• SET PROBLEM:
Include the line containing "col = scene.collection" and all lines before it, repeated exactly from the listing below, without pictures.

:: DATA SEGMENT

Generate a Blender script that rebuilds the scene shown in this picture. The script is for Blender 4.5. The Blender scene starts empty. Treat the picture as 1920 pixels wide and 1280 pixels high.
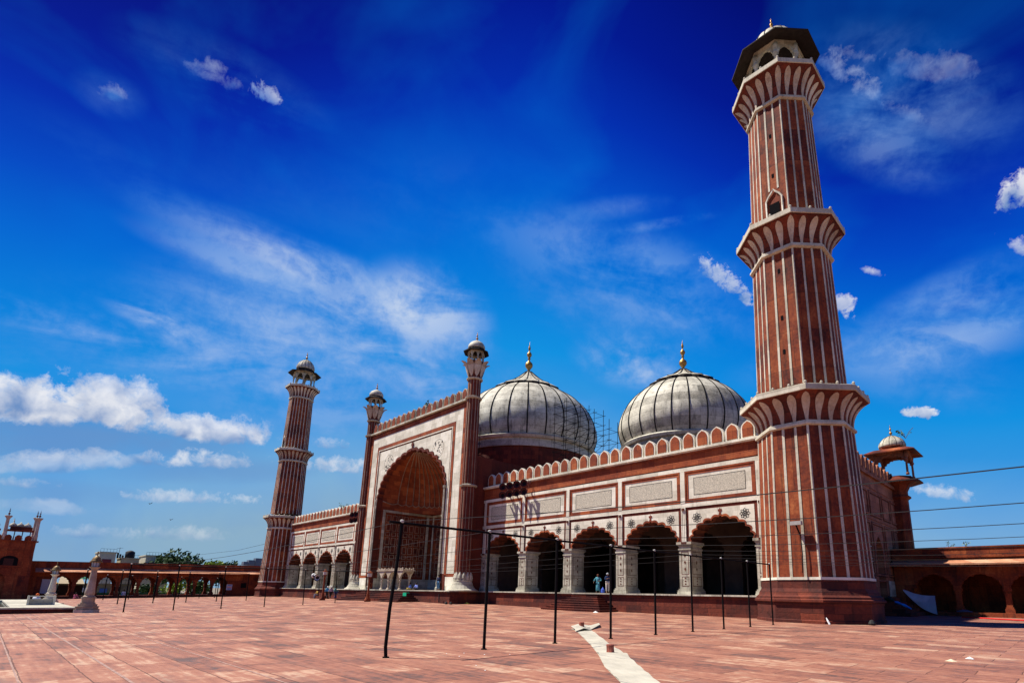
import bpy, bmesh, math, random
from mathutils import Vector, Matrix
random.seed(7)
R = math.radians
scene = bpy.context.scene
col = scene.collection

# ---------------------------------------------------------------- camera
cam_d = bpy.data.cameras.new("camera"); cam = bpy.data.objects.new("camera", cam_d); col.objects.link(cam)
CR = Vector((0.7375281770, 0.6751612233, 0.0144744839)); CU = Vector((0.1360154306, -0.1695057796, 0.9760981474))
CR.normalize(); CU = (CU - CR*CU.dot(CR)).normalized(); CB = CR.cross(CU)
m = Matrix((CR, CU, CB)).transposed().to_4x4(); m.translation = (60.3087, -36.8249, 1.6)
cam.matrix_world = m
cam_d.sensor_width = 36; cam_d.sensor_fit = 'HORIZONTAL'
cam_d.lens = 997.85/1920*36
cam_d.shift_x = (960-1080.88)/1920; cam_d.shift_y = (887.03-640)/1920
cam_d.clip_start = .1; cam_d.clip_end = 8000
scene.camera = cam

# ---------------------------------------------------------------- light
SUN_EL, SUN_AZ = 58.0, math.atan2(-.61, -.79)      # direction towards the sun in the XY plane
SV = Vector((math.cos(R(SUN_EL))*math.cos(SUN_AZ), math.cos(R(SUN_EL))*math.sin(SUN_AZ), math.sin(R(SUN_EL))))
sd = bpy.data.lights.new("sun", 'SUN'); sd.energy = 5.0; sd.angle = R(.5); sd.color = (1, .94, .85)
so = bpy.data.objects.new("sun", sd); col.objects.link(so)
so.rotation_euler = SV.to_track_quat('Z', 'Y').to_euler(); so.location = (0, 0, 80)
scene.view_settings.view_transform = 'Standard'; scene.view_settings.look = 'None'
scene.view_settings.exposure = .7; scene.view_settings.gamma = 1

def lin(r, g, b):
    f = lambda c: (c/255/12.92) if c/255 <= .04045 else ((c/255+.055)/1.055)**2.4
    return (f(r), f(g), f(b), 1)

CLOUDS=[
('shd',[0.846,4.297,0.216],-0.5,[7.51,-3.225,34.654],-0.545,1,0.75,8.12),
('shd',[0.726,8.373,1.062],-0.5,[8.627,-6.691,46.842],-0.499,1,0.6,5.68),
('shd',[0.717,7.451,0.346],-0.5,[6.294,-2.794,47.147],-0.718,1,0.35,6.36),
('shd',[2.119,6.17,0.799],-0.5,[6.07,-7.111,38.801],-0.485,1,0.5,6.07),
('cum',[1.003,7.113,1.497],-0.5,[5.592,-5.495,22.357],-0.378,1,1.0,3.23),
('cum',[1.399,12.976,-0.617],-0.5,[5.545,0.325,19.428],-0.53,2,1.0,1.55),
('cum',[1.722,7.28,0.091],-0.5,[7.884,-2.262,31.907],-0.518,3,0.95,4.4),
('cum',[4.621,16.128,0.292],-0.5,[6.777,-2.434,27.24],-0.501,4,1.0,1.68),
('cum',[0.675,17.854,1.187],-0.5,[8.862,-2.663,35.016],-0.503,14,1.0,2.02),
('cum',[1.258,8.262,1.961],-0.5,[7.344,-12.32,47.209],-0.371,5,0.45,5.75),
('cum',[3.369,12.226,1.375],-0.5,[9.201,-8.581,53.733],-0.495,6,0.6,4.33),
('cum',[5.042,10.327,0.5],-0.5,[8.682,-6.58,48.379],-0.508,7,0.65,4.31),
('cum',[11.859,27.186,1.203],-0.5,[16.335,-10.492,76.042],-0.49,8,0.6,2.64),
('cum',[2.633,9.592,0.595],-0.5,[8.785,-6.817,70.993],-0.65,9,0.55,7.21),
('cum',[0.879,25.072,1.579],-0.5,[12.027,-6.07,89.67],-0.61,10,0.45,3.61),
('cum',[2.084,15.247,0.658],-0.5,[5.544,-3.976,74.563],-0.722,11,0.3,4.86),
('cum',[4.046,18.144,0.459],-0.5,[4.87,-2.667,62.472],-0.645,12,0.3,3.37),
('cum',[0.882,13.437,0.227],-0.5,[7.08,-1.561,64.752],-0.735,31,0.25,4.84),
('cum',[33.964,7.137,-8.958],-0.5,[23.678,-19.148,74.522],-0.598,15,0.9,2.25),
('cum',[20.349,3.205,-5.53],-0.5,[16.836,-7.445,57.638],-0.547,16,0.55,2.84),
('cum',[31.941,-4.337,4.709],-0.5,[-6.499,-17.726,27.756],-0.522,17,0.85,1.03),
('cum',[21.965,11.578,-22.799],-0.5,[56.774,-24.074,42.472],-0.857,18,0.7,2.22),
('cum',[8.606,9.225,-8.629],-0.5,[32.8,-4.123,28.306],-0.522,19,0.75,2.85),
('cum',[19.855,18.105,-26.665],-0.5,[42.72,-5.045,28.386],-0.566,20,0.75,1.36),
('cum',[34.246,20.673,-25.272],-0.5,[91.509,-37.097,93.657],-0.757,21,0.6,2.88),
('cum',[10.232,12.585,-11.275],-0.5,[45.822,-15.866,23.874],-0.483,22,0.5,2.74),
('cum',[18.484,12.062,-9.133],-0.5,[55.585,-46.023,51.713],-0.972,23,0.3,3.72),
('cum',[16.592,63.745,21.055],-0.5,[44.848,-31.467,59.928],-0.32,24,0.5,1.17),
('cum',[7.182,32.616,2.849],-0.5,[36.81,-11.858,42.954],-0.276,25,0.35,1.72),
('cum',[7.552,44.596,-2.655],-0.5,[38.958,-4.011,43.444],-0.373,26,0.75,1.29),
('cum',[40.931,77.496,-52.652],-0.5,[341.787,-87.518,136.885],-0.104,27,0.1,3.7),
('cum',[11.846,6.226,-6.625],-0.5,[27.187,-23.85,26.198],-1.014,28,0.3,2.99),
('cum',[19.92,13.199,-13.518],-0.5,[58.879,-37.788,49.866],-0.895,29,0.25,3.13),
('cir',[1.7,4.201,-1.059],-0.5,[11.493,0.118,18.906],-0.342,41,1.0,4.75),
('cir',[2.381,4.733,-0.803],-0.5,[4.662,-0.814,9.022],-0.448,42,0.8,1.9),
('cir',[5.063,9.26,-1.479],-0.5,[7.393,-1.995,12.818],-0.451,43,1.0,1.4),
('cir',[1.237,13.747,-3.032],-0.5,[15.933,6.517,36.048],-0.553,44,0.9,2.83),
('cir',[1.718,5.263,-1.199],-0.5,[6.533,0.803,12.885],-0.473,45,0.7,2.55),
('cir',[-0.059,12.385,-1.063],-0.5,[22.735,5.431,62.024],-0.579,46,0.9,5.33),
('cir',[7.716,6.225,-2.28],-0.5,[9.104,-4.442,18.681],-0.514,47,0.85,2.09),
('cir',[10.359,7.079,0.349],-0.5,[21.427,-33.726,48.093],-0.634,48,0.3,4.98),
('cir',[5.105,3.761,-2.104],-0.5,[7.789,-4.041,11.678],-0.54,49,0.45,2.19),
('cir',[9.695,0.457,-0.247],-0.5,[0.782,-7.794,16.296],-0.566,50,0.6,1.86),
('cir',[15.517,0.074,0.151],-0.5,[-0.298,-17.865,39.455],-0.575,51,0.8,2.79),
('cir',[3.143,3.448,-0.724],-0.5,[4.003,-1.427,10.584],-0.48,52,0.45,2.42),
('cir',[1.445,4.029,-0.381],-0.5,[4.664,-0.577,11.597],-0.458,53,0.6,2.91),
('cir',[-0.524,5.686,-8.249],-0.5,[12.04,10.931,6.77],-0.528,59,0.5,1.76),
('cir',[1.661,7.581,-1.316],-0.5,[21.393,1.945,38.213],-0.347,61,0.6,5.57),
('cir',[3.231,3.221,-1.828],-0.5,[7.66,-2.079,9.876],-0.472,63,0.35,2.58),
('cir',[4.973,0.372,0.1],-0.5,[0.323,-10.05,21.438],-0.615,64,0.4,4.75),
('cir',[2.381,4.537,0.121],-0.5,[4.911,-3.048,17.591],-0.446,54,0.45,3.61),
('cir',[6.402,1.599,-2.986],-0.5,[9.602,-5.704,17.532],-0.712,55,0.4,2.87),
('cir',[10.605,16.633,-4.957],-0.5,[33.771,-8.061,45.205],-0.397,56,0.2,2.8),
('cir',[0.159,5.958,-2.079],-0.5,[17.378,8.792,26.532],-0.549,57,0.15,5.21),
('cir',[4.917,2.802,-3.881],-0.5,[10.327,-6.72,8.232],-0.793,58,0.12,2.16),
('cir',[1.91,2.034,-0.116],-0.5,[5.639,-4.773,9.156],-0.252,59,0.12,4.21),
('cir',[2.391,9.901,0.204],-0.5,[17.254,-4.579,19.997],-0.173,65,0.28,2.63),
('cir',[7.529,30.924,9.1],-0.5,[26.595,-16.925,35.511],-0.282,67,0.3,1.43),
('cir',[5.522,3.692,-4.153],-0.5,[13.257,-8.708,9.884],-0.784,66,0.42,2.39),
('cir',[6.385,5.206,-5.751],-0.5,[21.763,-9.967,15.14],-0.699,68,0.4,2.82),
('cir',[13.124,0.026,0.202],-0.5,[-0.334,-11.942,23.205],-0.571,69,0.55,1.99),
('cir',[8.936,0.489,-0.078],-0.5,[0.808,-10.729,25.287],-0.574,70,0.6,3.07),
('cir',[3.717,3.513,-1.31],-0.5,[11.032,-5.856,15.6],-0.457,71,0.4,3.78),
('cir',[3.328,6.634,-2.809],-0.5,[9.193,2.404,16.567],-0.493,72,0.5,2.41),
('cir',[1.155,6.513,0.069],-0.5,[11.364,-2.342,31.048],-0.391,73,0.6,5.01),
('cir',[11.141,6.136,0.315],-0.5,[33.851,-66.37,95.768],-0.937,74,0.4,9.54),
('cir',[0.82,5.564,0.734],-0.5,[6.651,-3.929,22.356],-0.367,60,0.25,4.17)]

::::

• RESULT OF THIS EXERCISE:
Generate a Blender script that rebuilds the scene shown in this picture. The script is for Blender 4.5. The Blender scene starts empty. Treat the picture as 1920 pixels wide and 1280 pixels high.
import bpy, bmesh, math, random
from mathutils import Vector, Matrix
random.seed(7)
R = math.radians
scene = bpy.context.scene
col = scene.collection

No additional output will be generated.